Now, a paper published in Ecography provides evidence to counter the termite hypothesis.

The authors of this new paper analyzed the distribution of fairy circles over a range of scales. The fairy circles' patterns, they thought, might reflect the processes that created them. So they looked at areas with radii as small as a few feet and as large as 820 (or, in meters, from 1 to 250).

On a large scale, they found that the seemingly random fairy circles in fact occur in regular, homogenized patterns. They compared those findings to other naturally occurring spatial patterns documented in the scientific literature.

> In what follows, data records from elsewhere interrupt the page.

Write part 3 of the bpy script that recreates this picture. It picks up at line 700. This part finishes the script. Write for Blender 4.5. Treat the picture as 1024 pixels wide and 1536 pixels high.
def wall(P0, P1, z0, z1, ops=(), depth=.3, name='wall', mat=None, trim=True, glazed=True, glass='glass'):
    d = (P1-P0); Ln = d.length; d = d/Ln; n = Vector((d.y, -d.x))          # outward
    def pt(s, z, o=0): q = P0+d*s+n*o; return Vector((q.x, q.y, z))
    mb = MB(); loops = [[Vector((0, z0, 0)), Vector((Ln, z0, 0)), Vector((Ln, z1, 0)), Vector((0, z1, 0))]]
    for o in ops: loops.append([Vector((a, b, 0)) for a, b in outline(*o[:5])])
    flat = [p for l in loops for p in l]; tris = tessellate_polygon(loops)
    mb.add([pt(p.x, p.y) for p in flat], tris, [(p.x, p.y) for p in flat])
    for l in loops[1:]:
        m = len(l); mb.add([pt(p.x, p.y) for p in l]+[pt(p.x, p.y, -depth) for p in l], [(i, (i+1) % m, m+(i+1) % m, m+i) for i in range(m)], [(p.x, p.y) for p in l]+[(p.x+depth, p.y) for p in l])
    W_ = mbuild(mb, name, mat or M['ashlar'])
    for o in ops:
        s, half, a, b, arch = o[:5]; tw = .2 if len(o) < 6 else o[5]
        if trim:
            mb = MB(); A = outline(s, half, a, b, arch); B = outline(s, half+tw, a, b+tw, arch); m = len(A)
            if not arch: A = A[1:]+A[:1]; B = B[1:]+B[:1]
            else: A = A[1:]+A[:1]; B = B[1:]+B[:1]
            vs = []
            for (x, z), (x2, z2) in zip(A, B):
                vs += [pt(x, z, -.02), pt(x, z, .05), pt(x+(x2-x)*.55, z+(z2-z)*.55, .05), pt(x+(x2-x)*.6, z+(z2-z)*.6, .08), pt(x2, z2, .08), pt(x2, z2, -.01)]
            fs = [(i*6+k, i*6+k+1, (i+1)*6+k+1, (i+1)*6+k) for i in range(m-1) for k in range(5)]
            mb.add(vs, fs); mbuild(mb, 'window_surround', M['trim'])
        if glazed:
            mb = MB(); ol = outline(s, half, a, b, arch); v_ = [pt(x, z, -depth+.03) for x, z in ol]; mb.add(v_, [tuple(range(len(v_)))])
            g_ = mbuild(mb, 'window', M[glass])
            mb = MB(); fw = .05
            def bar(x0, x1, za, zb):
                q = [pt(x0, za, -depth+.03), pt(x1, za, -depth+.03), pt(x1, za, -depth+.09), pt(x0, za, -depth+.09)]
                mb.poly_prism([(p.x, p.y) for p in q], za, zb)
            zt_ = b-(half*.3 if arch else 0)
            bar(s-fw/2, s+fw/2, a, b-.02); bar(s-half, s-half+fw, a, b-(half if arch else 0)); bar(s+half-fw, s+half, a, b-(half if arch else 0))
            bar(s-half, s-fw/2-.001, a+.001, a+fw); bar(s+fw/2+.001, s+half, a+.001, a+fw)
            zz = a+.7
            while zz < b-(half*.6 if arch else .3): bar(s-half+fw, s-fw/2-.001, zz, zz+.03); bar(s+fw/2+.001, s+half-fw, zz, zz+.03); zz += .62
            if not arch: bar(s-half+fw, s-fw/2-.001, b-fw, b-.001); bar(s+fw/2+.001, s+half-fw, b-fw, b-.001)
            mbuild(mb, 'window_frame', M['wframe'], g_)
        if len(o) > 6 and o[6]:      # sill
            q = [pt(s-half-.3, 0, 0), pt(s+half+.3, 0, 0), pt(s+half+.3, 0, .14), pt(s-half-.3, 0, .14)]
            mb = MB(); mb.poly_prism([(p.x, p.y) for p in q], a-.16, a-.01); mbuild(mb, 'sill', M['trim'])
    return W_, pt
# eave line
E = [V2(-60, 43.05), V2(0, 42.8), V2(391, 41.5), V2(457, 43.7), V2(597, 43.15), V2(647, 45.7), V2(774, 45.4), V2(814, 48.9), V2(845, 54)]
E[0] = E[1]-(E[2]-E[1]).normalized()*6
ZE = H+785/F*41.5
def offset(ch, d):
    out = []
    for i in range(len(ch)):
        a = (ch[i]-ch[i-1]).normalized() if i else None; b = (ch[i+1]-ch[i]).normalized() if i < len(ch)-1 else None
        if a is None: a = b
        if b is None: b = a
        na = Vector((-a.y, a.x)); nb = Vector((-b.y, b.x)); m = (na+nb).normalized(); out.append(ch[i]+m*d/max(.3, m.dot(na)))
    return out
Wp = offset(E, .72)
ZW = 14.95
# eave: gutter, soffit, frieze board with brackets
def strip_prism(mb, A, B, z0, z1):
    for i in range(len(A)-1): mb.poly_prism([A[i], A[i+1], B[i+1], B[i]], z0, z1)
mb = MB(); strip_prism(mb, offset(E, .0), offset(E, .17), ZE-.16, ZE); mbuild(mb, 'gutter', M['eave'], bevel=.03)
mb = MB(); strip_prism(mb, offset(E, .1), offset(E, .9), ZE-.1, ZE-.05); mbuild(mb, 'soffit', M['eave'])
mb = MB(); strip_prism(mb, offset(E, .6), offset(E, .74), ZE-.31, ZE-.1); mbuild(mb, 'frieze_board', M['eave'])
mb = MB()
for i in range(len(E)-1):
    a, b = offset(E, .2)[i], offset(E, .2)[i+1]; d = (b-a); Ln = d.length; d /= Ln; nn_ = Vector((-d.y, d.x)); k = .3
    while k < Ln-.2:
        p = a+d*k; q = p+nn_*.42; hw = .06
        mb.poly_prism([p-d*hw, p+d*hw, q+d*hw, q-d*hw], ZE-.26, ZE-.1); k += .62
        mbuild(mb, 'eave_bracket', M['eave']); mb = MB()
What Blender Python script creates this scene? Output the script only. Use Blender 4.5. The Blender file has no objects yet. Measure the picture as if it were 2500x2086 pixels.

The fairy circles' distribution, they discovered, is too homogenized to represent termite colonies, which tend to occur in random clumps. The authors think that, rather than being produced by insects, those formations are the product of natural, self-organizing patterns of plants competing for water and resources in the arid Namib desert. Such phenomena, they found in their literature search, do occur in other parts in the world—just on a smaller scale.

The team also built a process-based computer model, the results of which further supported this hypothesis. The self-organizing hypothesis was also proposed by another paper, published last year in PLoS One.

However, that paper, too, relied on computer models to back up the new hypothesis. As ScienceNOW points out, "To definitively prove the culprit, researchers will need to go into the field and tinker with fairy circle variables such as moisture and soil chemistry." So for now, the mystery is not completely solved—but it is certainly still under debate.